◎酒飲みの心性
近代西欧文明は、日本もヨーロッパもアメリカも酒浸りの文化である。
表層意識と潜在意識の葛藤を無意識のうちに調整せしめるもの。それがアルコールである。
日本も含めて、近代西欧文明では、光の部分だけを強調し、闇の部分を抑圧してしまおうとする共通の心性が見られる。これをアポロン型の文明と呼ぶ。こうした心性の歪みを主として調整しているものが飲酒である。
アルコール依存症などの研究で指摘されているが、飲酒は人の攻撃性を強化する。飲酒は人の顕在意識を狭めることにより、潜在意識や感情を表面化させやすくする。

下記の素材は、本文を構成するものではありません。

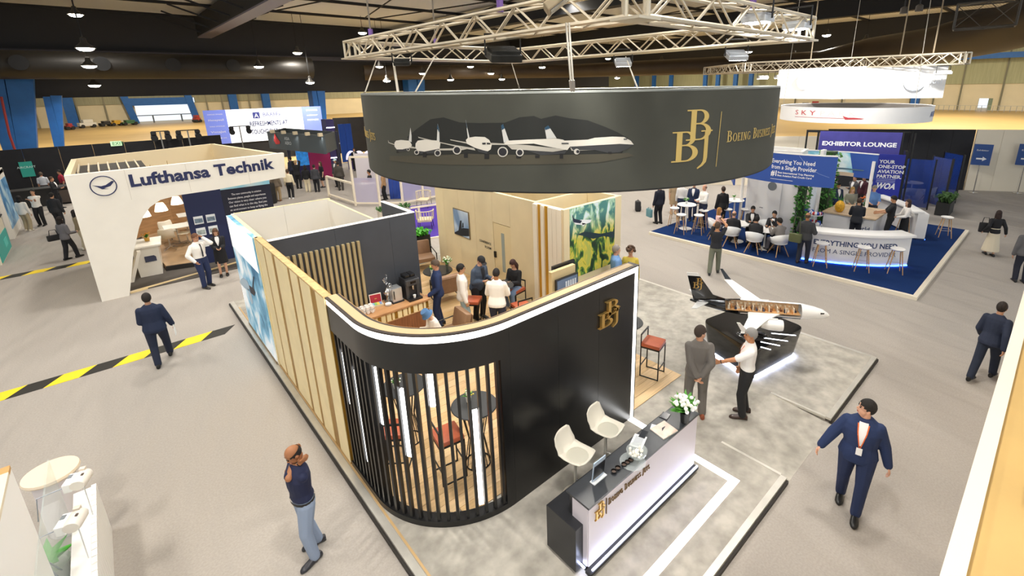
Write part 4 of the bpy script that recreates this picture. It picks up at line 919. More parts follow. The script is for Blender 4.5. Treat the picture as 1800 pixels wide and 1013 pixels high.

酒は、人生の重大な場面でのパートナーである。その攻撃性を高める効果を利用して、男女が恋を思いきってスタートさせる勇気を、恋心が高まった場面では告白する決断を、いやいや徴用された兵士にも、酒が戦場に向かう勇気を与えてくれる。
普段言えない感情的な不満を酒の上で述べ伝えるのは、酒なしでは非礼であるが、酒の上では許されるという日本独特の「酒中別人」を認めるルールまである。
酒飲みは、酒が感情を高ぶらせ、気分を高揚させるが、その高まりが、しらふなら気がつくことを、気がつかないように、意識を狭めていることによるものであるという仕組みを無意識のうちに知っている。酒の効用には、このように限界があることを知りつつ、それでも酒を飲むのが、酒飲みなのだ。
ところで手元にある「精神活性物質の事典」には、アルコール、酒の項目はない。アルコールには意識拡大の効果はないのである。